Volunteers instruct mothers who don’t have cribs to put their bassinet on the floor or on the bed against a wall. That prevents parents from rolling over onto their babies during the night.

The packet also includes sleepers emblazoned with the safe sleeping ABCs — “I sleep safest Alone, on my Back, in my Crib” — a receiving blanket, a knitted baby hat and booties, a shawl for the mother and a quilt for playtime when the baby is awake.

Rosa Medina, Bradenton resident and mother of three, said Healthy Start and Project Moses have helped her with 15-month-old daughter Lorena. Medina’s older daughters, 9-year-old Jaqueline and 7-year-old Sarah, are learning, too. Jaqueline insisted upon the removal of all teddy bears from Lorena’s crib.

“I’m really thankful,” Medina, 28, said. “I know I did many things wrong with the older girls. I really want my baby to be healthy and safe in the home. I didn’t know a teddy bear could be a danger in the crib. And they taught me to put sheets on the crib.”

Surprisingly, Burch knew the Safe Sleeping tenets because she was a Healthy Start Manatee client when S’Marri was born.

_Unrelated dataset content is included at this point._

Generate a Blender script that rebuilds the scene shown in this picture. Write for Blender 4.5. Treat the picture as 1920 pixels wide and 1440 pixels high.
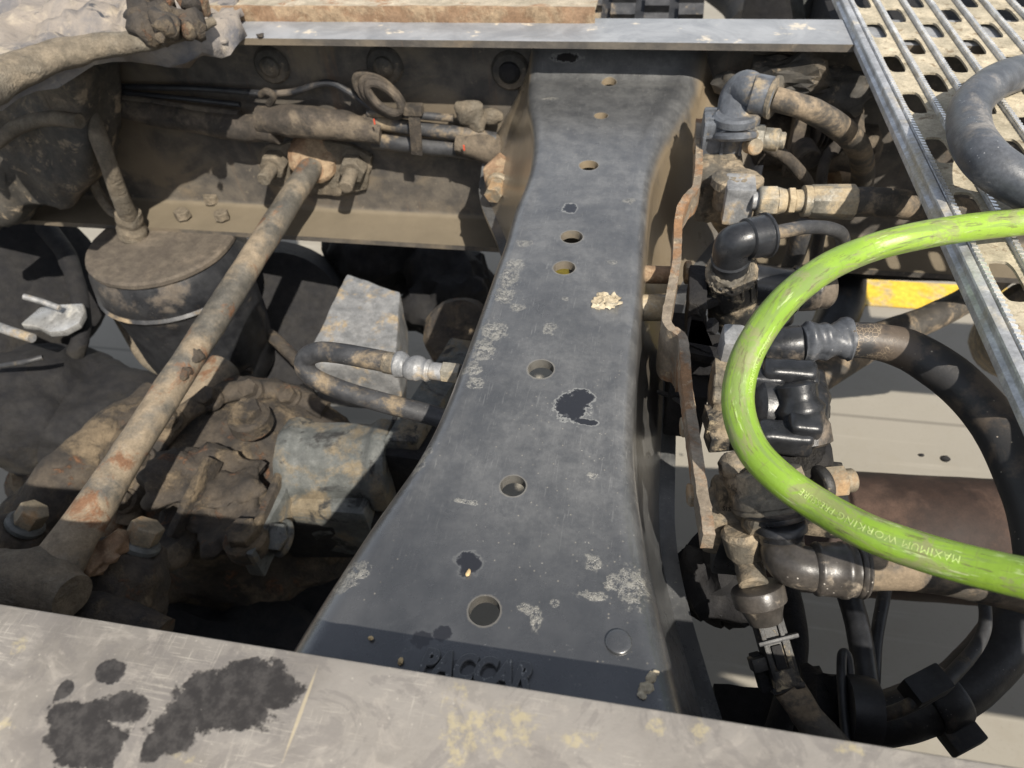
import bpy, bmesh, math, random
from mathutils import Vector, Matrix, noise
from math import sin, cos, pi, radians, sqrt, atan2
random.seed(7)
for o in list(bpy.data.objects): bpy.data.objects.remove(o)
S = bpy.context.scene
COL = S.collection

# ------------------------------------------------------------------ camera, sky, sun, exposure
F = 1331.0
CAMP = Vector((0, 0, 1.294))
RX = Vector((0.98267325, -0.08885822, 0.16265759))      # rows: world X, Y, Z seen in camera axes
RY = Vector((0.1767381, 0.71357371, -0.6779205))
RZ = Vector((-0.05582937, 0.69492213, 0.71691444))
cd = bpy.data.cameras.new('camera'); cam = bpy.data.objects.new('camera', cd); COL.objects.link(cam)
m = Matrix((RX, RY, RZ)).to_4x4(); m.translation = CAMP; cam.matrix_world = m
cd.sensor_width = 36; cd.lens = F / 1920 * 36; cd.clip_start = .01; cd.clip_end = 200
cd.dof.use_dof = True; cd.dof.focus_distance = .47; cd.dof.aperture_fstop = 12
S.camera = cam
S.render.resolution_x = 1024; S.render.resolution_y = 768
SUN_EL, SUN_AZ = radians(48), radians(-36)              # light travels towards +Y, leaning to +X by SUN_AZ
W = bpy.data.worlds.new('World'); S.world = W; W.use_nodes = True
wn = W.node_tree.nodes; bg = wn['Background']
sky = wn.new('ShaderNodeTexSky'); sky.sky_type = 'NISHITA'; sky.sun_disc = False
sky.sun_elevation = SUN_EL; sky.sun_rotation = SUN_AZ + pi
hs = wn.new('ShaderNodeHueSaturation'); hs.inputs['Saturation'].default_value = .42
W.node_tree.links.new(sky.outputs[0], hs.inputs['Color']); W.node_tree.links.new(hs.outputs[0], bg.inputs[0]); bg.inputs[1].default_value = .12
sd = bpy.data.lights.new('sun', 'SUN'); sd.energy = 4.6; sd.angle = radians(.53); sd.color = (1, .93, .82)
so = bpy.data.objects.new('sun', sd); COL.objects.link(so)
LD = Vector((sin(SUN_AZ) * cos(SUN_EL), cos(SUN_AZ) * cos(SUN_EL), -sin(SUN_EL)))
so.rotation_euler = LD.to_track_quat('-Z', 'Y').to_euler(); so.location = (-.5, -2, 3)
S.view_settings.view_transform = 'Standard'; S.view_settings.look = 'None'
S.view_settings.exposure = .5; S.view_settings.gamma = 1

# ------------------------------------------------------------------ measuring helpers (real planes of the place)
def ray(px, py):
    d = Vector((px - 960, 720 - py, -F))
    return Vector((RX.dot(d), RY.dot(d), RZ.dot(d))) / F
def Z(px, py, z):
    d = ray(px, py); return CAMP + d * ((z - CAMP.z) / d.z)
def Y(px, py, y):
    d = ray(px, py); return CAMP + d * (y / d.y)
def dep(p):
    q = Vector(p) - CAMP; return -(RX.z * q.x + RY.z * q.y + RZ.z * q.z)
def rr(p, wpx): return wpx / 2 * dep(p) / F             # radius from a width

# ------------------------------------------------------------------ materials
class NT:
    def __init__(s, name):
        s.m = bpy.data.materials.new(name); s.m.use_nodes = True; s.t = s.m.node_tree
        s.b = s.t.nodes['Principled BSDF']; s.tc = s.n('TexCoord').outputs['Object']
    def n(s, ty, **k):
        x = s.t.nodes.new('ShaderNode' + ty)
        for a, b in k.items(): setattr(x, a, b)
        return x
    def L(s, a, b): s.t.links.new(a, b)
    def put(s, sock, v):
        if hasattr(v, 'is_linked') or hasattr(v, 'links'): s.L(v, sock)
        elif isinstance(v, (tuple, list)) and len(v) == 3 and sock.type == 'RGBA': sock.default_value = (*v, 1)
        else: sock.default_value = v
    def noise(s, scale, detail=5, rough=.6, co=None, dist=0, w=None):
        x = s.n('TexNoise'); s.L(co or s.tc, x.inputs['Vector'])
        x.inputs['Scale'].default_value = scale; x.inputs['Detail'].default_value = detail
        x.inputs['Roughness'].default_value = rough; x.inputs['Distortion'].default_value = dist
        return x.outputs['Fac']
    def vor(s, scale, co=None, feat='F1', rnd=1):
        x = s.n('TexVoronoi', feature=feat); s.L(co or s.tc, x.inputs['Vector']); x.inputs['Scale'].default_value = scale
        x.inputs['Randomness'].default_value = rnd
        return x.outputs['Distance']
    def step(s, v, a, b, smooth=True):
        x = s.n('MapRange'); x.interpolation_type = 'SMOOTHSTEP' if smooth else 'LINEAR'
        s.put(x.inputs[0], v); x.inputs[1].default_value = min(a, b); x.inputs[2].default_value = max(a, b)
        if a < b: x.inputs[3].default_value = 0; x.inputs[4].default_value = 1
        else: x.inputs[3].default_value = 1; x.inputs[4].default_value = 0
        return x.outputs[0]
    def math(s, op, a, b=0.0, c=0.0):
        x = s.n('Math', operation=op); s.put(x.inputs[0], a); s.put(x.inputs[1], b)
        if op in ('MULTIPLY_ADD',): s.put(x.inputs[2], c)
        return x.outputs[0]
    def vmath(s, op, a, b):
        x = s.n('VectorMath', operation=op); s.put(x.inputs[0], a); s.put(x.inputs[1], b)
        return x.outputs['Value'] if op in ('LENGTH', 'DOT_PRODUCT') else x.outputs[0]
    def mix(s, f, a, b):
        x = s.n('MixRGB'); s.put(x.inputs[0], f); s.put(x.inputs[1], a); s.put(x.inputs[2], b); return x.outputs[0]
    def mixf(s, f, a, b):
        x = s.n('Mix', data_type='FLOAT'); s.put(x.inputs[0], f); s.put(x.inputs[2], a); s.put(x.inputs[3], b); return x.outputs[0]
    def mapco(s, sc, co=None, rot=(0, 0, 0)):
        x = s.n('Mapping'); s.L(co or s.tc, x.inputs[0]); x.inputs['Scale'].default_value = sc; x.inputs['Rotation'].default_value = rot
        return x.outputs[0]
    def sep(s, co=None):
        x = s.n('SeparateXYZ'); s.L(co or s.tc, x.inputs[0]); return x.outputs
    def nz(s):
        g = s.n('NewGeometry'); return s.sep(g.outputs['Normal'])[2]
    def blobs(s, L, amp=.5, nsc=90, co=None):
        """soft irregular patches centred at given spots: L = [(x,y,rx,ry)] in object space"""
        nn = s.math('MULTIPLY', s.math('SUBTRACT', s.noise(nsc, 4, .65), .5), amp * 2)
        out = None
        for (x, y, rx, ry) in L:
            mp = s.n('Mapping', vector_type='POINT'); s.L(co or s.tc, mp.inputs[0])
            mp.inputs['Location'].default_value = (-x / rx, -y / ry, 0); mp.inputs['Scale'].default_value = (1 / rx, 1 / ry, 0)
            l = s.vmath('LENGTH', mp.outputs[0], (0, 0, 0))
            out = l if out is None else s.math('MINIMUM', out, l)
        return s.math('ADD', out, nn)
    def bump(s, h, strength=.5, dist=.001, prev=None):
        x = s.n('Bump'); s.L(h, x.inputs['Height']); x.inputs['Strength'].default_value = strength; x.inputs['Distance'].default_value = dist
        if prev is not None: s.L(prev, x.inputs['Normal'])
        return x.outputs[0]
    def done(s, col, rough, metal=0, normal=None, **k):
        s.put(s.b.inputs['Base Color'], col); s.put(s.b.inputs['Roughness'], rough); s.put(s.b.inputs['Metallic'], metal)
        if normal is not None: s.L(normal, s.b.inputs['Normal'])
        for a, b in k.items(): s.put(s.b.inputs[a.replace('_', ' ')], b)
        return s.m

def mat(name, c1, c2, rough=.6, metal=0, nsc=40, dust=None, damt=.5, dsc=18, up=.0, dust2=None, d2amt=.3, d2sc=60,
        bump=.35, bsc=220, bdist=.0008, speck=None, ssc=260, samt=.12, drough=.9, scr=None):
    t = NT(name)
    n1 = t.noise(nsc, 6, .65)
    col = t.mix(t.step(n1, .3, .7), c1, c2)
    R_ = rough; nr = t.math('MULTIPLY_ADD', t.noise(nsc * 2.3, 3), .25, rough - .12)
    M_ = metal
    if scr is not None:
        a = t.noise(1, 3, .7, t.mapco((900, 14, 60), rot=(0, 0, .15)))
        b = t.noise(1, 3, .7, t.mapco((18, 700, 60), rot=(0, 0, .3)))
        s_ = t.math('MAXIMUM', t.step(a, .66, .72), t.step(b, .67, .73))
        col = t.mix(t.math('MULTIPLY', s_, .6), col, scr)
    if speck is not None:
        v = t.vor(ssc); v = t.step(v, .16, .06); g = t.step(t.noise(nsc * .6, 3), .5, .62)
        col = t.mix(t.math('MULTIPLY', t.math('MULTIPLY', v, g), samt * 6), col, speck)
    hh = t.noise(bsc, 6, .7)
    if dust is not None:
        d = t.noise(dsc, 8, .68, dist=.3); th = 1 - damt * .86
        f = t.step(d, .25 + th * .45 - .07, .25 + th * .45 + .07)
        if up: f = t.math('MULTIPLY', f, t.step(t.nz(), .9 - 1.4 * up, 1))
        col = t.mix(f, col, t.mix(t.noise(dsc * 5, 4), tuple(x * .72 for x in dust), tuple(min(1, x * 1.2) for x in dust)))
        nr = t.mixf(f, nr, drough)
        if metal: M_ = t.mixf(f, metal, 0.0)
        hh = t.math('MULTIPLY_ADD', f, .5, hh)
    if dust2 is not None:
        d = t.noise(d2sc, 7, .7, dist=.5); th = 1 - d2amt
        f = t.step(d, .25 + th * .45 - .05, .25 + th * .45 + .05)
        col = t.mix(f, col, dust2); nr = t.mixf(f, nr, drough)
        hh = t.math('MULTIPLY_ADD', f, .4, hh)
    g1 = t.math('MULTIPLY', t.math('MULTIPLY_ADD', t.noise(430, 4, .75), 1.1, .47), t.math('MULTIPLY_ADD', t.noise(75, 6, .7), 1.3, .33))
    vm = t.n('VectorMath', operation='SCALE'); t.L(col, vm.inputs[0]); t.L(g1, vm.inputs['Scale']); col = vm.outputs[0]
    return t.done(col, nr, M_, t.bump(hh, bump, bdist))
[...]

She was in the process of moving out of her mother’s house and into the Pine Village apartment where she now lives. With all the upheaval, Burch didn’t take the time to assemble S’Marri’s crib and instead put the child down next to her in bed. When Burch awoke at 5:45 a.m., S’Marri had suffocated during the night.

“I thought she passed out.” Burch said. “I didn’t want to think she was gone. When I pulled up her shirt and saw how pale her stomach was, I said, ‘OK, she’s not breathing.’ My thoughts ... I can’t put into words.”

Burch hopes she can find the words to describe how much she would give for the chance to go back to that night and keep her baby safe.

“They’re the mother, so they’re going to make the final decision no matter what. I don’t force what I’ve been through on them, but I tell them what I have been through,” Burch said.

Burch, who said she hopes to have another child again “someday,” still visits S’Marri’s grave at least once a week. She maintains a tribute table with the plaque in a prominent corner of her living room. It includes the few pictures she has of S’Marri, a birth certificate, the funeral program and an obituary from the Bradenton Herald.

The table also features a laminated copy of a poem Burch wrote to S’Marri.

“I loved you since before you were born,” it reads. “By the look in your eyes and the sincerity of your smile, I know you felt the same about me.